Marché surfacturé et passé sans publicité ni mise en concurrence n’est pas à payer !
La cour administrative d’appel de Bordeaux a rendu, le 4 février 2016, un arrêt dans lequel elle précise les fondements sur lesquels la responsabilité de la commune peut être engagée en présence d’un marché passé dans des conditions illégales.
En l’espèce, le maire de la commune de Goyave a donné son accord, sans qu’aucun marché ne soit formellement conclu par la commune, à la livraison par la société P. de diverses fournitures. La société P. a sollicité le paiement de factures que la nouvelle municipalité a refusé d'acquitter.
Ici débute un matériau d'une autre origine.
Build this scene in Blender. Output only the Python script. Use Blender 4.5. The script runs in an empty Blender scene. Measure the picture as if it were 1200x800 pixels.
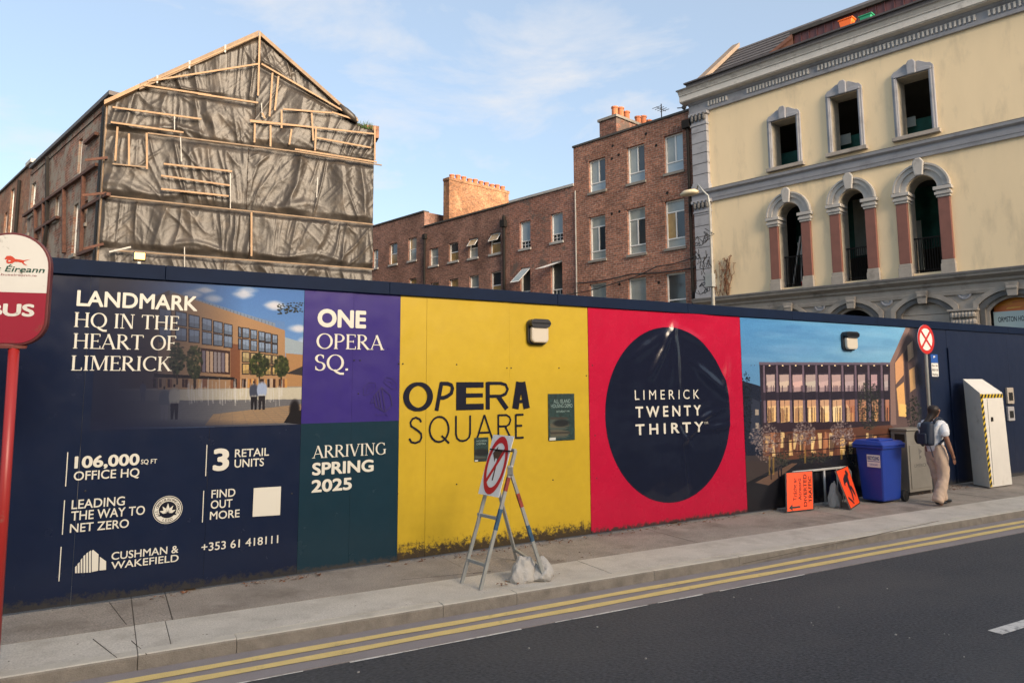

La société P. a demandé au tribunal administratif de la Guadeloupe de condamner la commune à lui verser ladite somme. Par un jugement en date du 28 février 2014, le tribunal a partiellement fait droit à la demande de la société. La commune relève appel dudit jugement.
La cour administrative d’appel revient, dans un premier temps, sur les règles applicables lorsque les parties soumettent au juge un litige relatif à l’exécution du contrat qui les lie. Elle rappelle également, en s’appuyant sur les articles L. 2121-29 et L. 2122-21 du Code général des collectivités territoriales, que le maire ne peut valablement souscrire un marché au nom de la commune sans y avoir été préalablement autorisé par une délibération expresse du conseil municipal.
La cour précise ensuite les fondements sur lesquels la responsabilité de la commune peut être engagée.
En matière de responsabilité contractuelle, le juge indique que la signature du maire sur les bons de commande et les attestations de factures à payer suffisent à caractériser la conclusion de contrats entre la collectivité et son fournisseur. Il ajoute cependant « que compte tenu de la gravité de l'illégalité commise et des circonstances dans lesquelles le maire a opéré, qui faisaient obstacle à ce que l'assemblée délibérante se prononce en toute connaissance de cause sur ces livraisons à un coût déraisonnable pour n'importe quel consommateur averti, le litige ne peut pas être réglé sur le terrain contractuel et la société ne saurait se prévaloir de l'exigence de loyauté des relations contractuelles ».
En matière de responsabilité quasi-contractuelle et quasi-délictuelle, la cour indique que les marchandises surfacturées, disponibles sur le marché à des prix très inférieurs, ne peuvent pas être regardées comme ayant été utiles à la commune, tout en ajoutant que le fournisseur a lui-même commis une faute en concluant des contrats dont il ne pouvait ignorer l'illégalité.
Ainsi, en dépit de la faute commise par le maire de la commune, la société n'est pas fondée à demander une indemnisation, ni sur le terrain de la responsabilité quasi-contractuelle de la commune, ni sur le terrain quasi-délictuel, car la faute de la société constitue la cause directe de son préjudice.